Nei giorni scorsi, poi, il Segretario del PD Enrico Letta aveva proposto di aumentare la tassa di successione per i patrimoni oltre 5 milioni di euro in modo da finanziare una dote per i diciottenni ed in qualche modo attenuare la mole di “debito” cui ciascuno di noi ha in carico fin dalla nascita . Secondo la proposta del Pd la dote arriverebbe ogni anno a circa 280mila ragazze e ragazzi: al 1 gennaio 2021 i 18enni erano 566.547 e a ricevere sarebbe il 50% di chi diventa maggiorenne, sulla base dell’Isee familiare. La proposta è stata immediatamente stoppata sia dal Premier Draghi sia dal Ministro dell’economia Franco, ritenendo che questo non fosse il momento di prendere bensì di dare. Per quanto, infatti, il sostegno ai giovani sia un dovere di ogni società in cui si vuole che le generazioni successive sopravvivano alle precedenti, è evidente che una semplice “mancia” per quanto solidale e condivisa da qualcuno non possa sostituire misure armoniche e strutturali.

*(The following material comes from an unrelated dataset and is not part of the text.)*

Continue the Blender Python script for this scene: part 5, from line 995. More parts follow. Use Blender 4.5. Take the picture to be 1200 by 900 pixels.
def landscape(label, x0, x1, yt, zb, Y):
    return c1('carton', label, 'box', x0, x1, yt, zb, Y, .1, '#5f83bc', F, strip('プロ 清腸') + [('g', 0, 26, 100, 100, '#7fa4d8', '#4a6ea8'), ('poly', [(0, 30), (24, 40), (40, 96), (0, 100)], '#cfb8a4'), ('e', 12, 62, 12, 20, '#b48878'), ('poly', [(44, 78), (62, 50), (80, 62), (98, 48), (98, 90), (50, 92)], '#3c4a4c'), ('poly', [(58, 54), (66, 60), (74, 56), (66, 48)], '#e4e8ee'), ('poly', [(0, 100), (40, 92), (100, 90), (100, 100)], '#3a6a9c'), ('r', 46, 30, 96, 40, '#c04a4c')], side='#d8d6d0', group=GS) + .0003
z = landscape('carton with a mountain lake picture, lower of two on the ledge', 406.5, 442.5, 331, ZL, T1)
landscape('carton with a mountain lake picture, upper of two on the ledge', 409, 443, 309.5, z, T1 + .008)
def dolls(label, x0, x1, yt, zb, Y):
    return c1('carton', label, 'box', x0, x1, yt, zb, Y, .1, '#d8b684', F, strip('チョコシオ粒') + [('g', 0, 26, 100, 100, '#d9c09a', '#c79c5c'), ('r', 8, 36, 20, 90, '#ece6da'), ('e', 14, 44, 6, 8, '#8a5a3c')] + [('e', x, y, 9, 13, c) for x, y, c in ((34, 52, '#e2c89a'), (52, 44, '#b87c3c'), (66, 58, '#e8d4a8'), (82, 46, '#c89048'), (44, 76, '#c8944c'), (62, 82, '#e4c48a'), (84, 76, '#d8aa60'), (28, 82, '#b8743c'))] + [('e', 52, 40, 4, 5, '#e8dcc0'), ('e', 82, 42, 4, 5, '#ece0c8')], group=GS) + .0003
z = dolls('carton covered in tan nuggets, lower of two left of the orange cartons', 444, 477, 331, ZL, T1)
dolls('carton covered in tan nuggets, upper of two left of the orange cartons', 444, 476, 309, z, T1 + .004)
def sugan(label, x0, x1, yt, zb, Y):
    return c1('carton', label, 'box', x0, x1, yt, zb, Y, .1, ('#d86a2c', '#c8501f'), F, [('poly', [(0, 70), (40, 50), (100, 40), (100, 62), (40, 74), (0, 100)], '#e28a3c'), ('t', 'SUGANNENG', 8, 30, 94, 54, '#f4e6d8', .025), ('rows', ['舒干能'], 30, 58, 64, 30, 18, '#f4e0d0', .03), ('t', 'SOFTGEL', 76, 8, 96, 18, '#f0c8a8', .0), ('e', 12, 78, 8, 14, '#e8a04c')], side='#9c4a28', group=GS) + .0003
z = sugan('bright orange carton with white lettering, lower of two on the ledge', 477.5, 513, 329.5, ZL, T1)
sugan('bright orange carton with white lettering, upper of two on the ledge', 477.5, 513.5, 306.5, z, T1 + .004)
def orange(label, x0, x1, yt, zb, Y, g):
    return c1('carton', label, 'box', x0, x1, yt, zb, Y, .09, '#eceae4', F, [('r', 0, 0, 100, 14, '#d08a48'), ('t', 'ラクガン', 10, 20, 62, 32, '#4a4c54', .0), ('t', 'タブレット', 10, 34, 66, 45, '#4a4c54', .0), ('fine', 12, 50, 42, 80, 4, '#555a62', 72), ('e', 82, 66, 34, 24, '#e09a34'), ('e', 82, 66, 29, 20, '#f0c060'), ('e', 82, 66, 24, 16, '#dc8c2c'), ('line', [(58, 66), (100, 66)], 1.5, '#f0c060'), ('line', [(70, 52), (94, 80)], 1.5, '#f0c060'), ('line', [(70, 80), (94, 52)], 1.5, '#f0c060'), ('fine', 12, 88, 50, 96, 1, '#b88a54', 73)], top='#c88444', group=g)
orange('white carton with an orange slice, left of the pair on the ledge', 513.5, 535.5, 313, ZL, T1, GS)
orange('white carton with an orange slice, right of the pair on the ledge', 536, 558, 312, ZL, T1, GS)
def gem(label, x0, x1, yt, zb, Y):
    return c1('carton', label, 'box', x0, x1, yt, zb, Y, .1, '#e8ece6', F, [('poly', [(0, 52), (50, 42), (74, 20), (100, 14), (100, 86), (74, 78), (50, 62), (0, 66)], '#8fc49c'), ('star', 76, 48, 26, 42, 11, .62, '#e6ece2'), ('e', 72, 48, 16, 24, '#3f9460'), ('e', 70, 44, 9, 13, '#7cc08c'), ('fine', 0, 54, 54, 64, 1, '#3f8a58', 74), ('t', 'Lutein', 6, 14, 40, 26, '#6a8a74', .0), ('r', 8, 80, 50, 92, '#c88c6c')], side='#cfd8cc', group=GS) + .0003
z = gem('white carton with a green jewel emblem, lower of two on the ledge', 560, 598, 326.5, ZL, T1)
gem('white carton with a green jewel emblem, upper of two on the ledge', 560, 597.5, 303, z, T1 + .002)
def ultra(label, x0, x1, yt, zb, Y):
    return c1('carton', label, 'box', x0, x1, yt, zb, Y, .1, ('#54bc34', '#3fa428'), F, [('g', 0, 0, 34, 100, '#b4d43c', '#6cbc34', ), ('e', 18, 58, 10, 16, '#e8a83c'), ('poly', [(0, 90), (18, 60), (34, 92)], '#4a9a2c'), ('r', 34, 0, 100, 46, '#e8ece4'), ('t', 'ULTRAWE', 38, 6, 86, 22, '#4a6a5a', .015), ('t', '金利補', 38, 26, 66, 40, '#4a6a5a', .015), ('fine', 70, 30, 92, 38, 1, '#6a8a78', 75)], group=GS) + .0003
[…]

All’Italia serve, infine, un nuovo welfare state, non solo orientato agli aspetti previdenziali che riguardano la popolazione matura ma anche, magari nell’ambito di un razionalizzazione generale della spesa pubblica, indirizzato a sostenere le generazioni più fragili che sono quelle  più giovani.

Oggi, la soluzione non può essere quella di mantenere a lavoro dei settantenni, mentre i loro nipoti rimpolpano le fila dei NEET (persone che né studiano né lavorano). È necessario, invece, investire in formazione e in agevolazioni fiscali (reali e rapide) per le giovani coppie.

L’Italia ha necessità di un nuovo piano di sviluppo economico e sociale pubblico che metta al centro gli individui, con politiche mirate ai giovani, alle donne e alle famiglie per una maggiore equità sociale tesa ad innescare un meccanismo di sviluppo sostenibile nel medio periodo al quale possano partecipare anche le imprese, da considerarsi alleate della società in questa sfida.

Se questa sarà la direzione e lo spirito degli interventi, il Recovery Plan che ci accingiamo ad implementare sarà un fuoco ardente che alimenterà la ripresa dell’Italia per un periodo lungo, e non un semplice fuoco di paglia che brucia ardentemente ma che si esaurisce subito, proprio perché incapace di creare le condizioni per la sostenibilità socio-economica dell’intero Sistema per le generazioni future.